Yesterday I saw taciturn Vermonters crack and admit that it was kind of nice to have a day of sunshine and temperatures in the fifties right smack in the middle of what is supposed to be winter. Up till now it had been all gloom and despair. No winter sports, no tourists to prop up our local economy. We still feel these losses, but just for a day it was nice to kick back and enjoy a taste of spring.

Cassie had four playdates yesterday. We went to check on Lola and Amiga who had spent two nights with us while their mom was away in Boston, then stayed for a few minutes play. Driving back home, we looked in on Miss Elly, who is Cassie’s aunt and half-sister in one of those convoluted relationships that dogs can have. Acer’s dad called around lunchtime, looking for some playtime, and it was so much fun that we went back for another romp in late afternoon. In Cassie’s opinion, this is how all days should be.

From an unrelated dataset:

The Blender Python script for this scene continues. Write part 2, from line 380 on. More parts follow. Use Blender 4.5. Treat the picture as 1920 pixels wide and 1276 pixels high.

I am conscious of needing to carve out playtime for myself. I am changing jobs, which for now means I have two sets of expectations and demands. The old world is still very much with me, and the new one asks for more attention every day. It’s a good kind of stress, and it is nice to be valued, but still. I need to find that part of each day that belongs only to me and the dogs. I need playtime.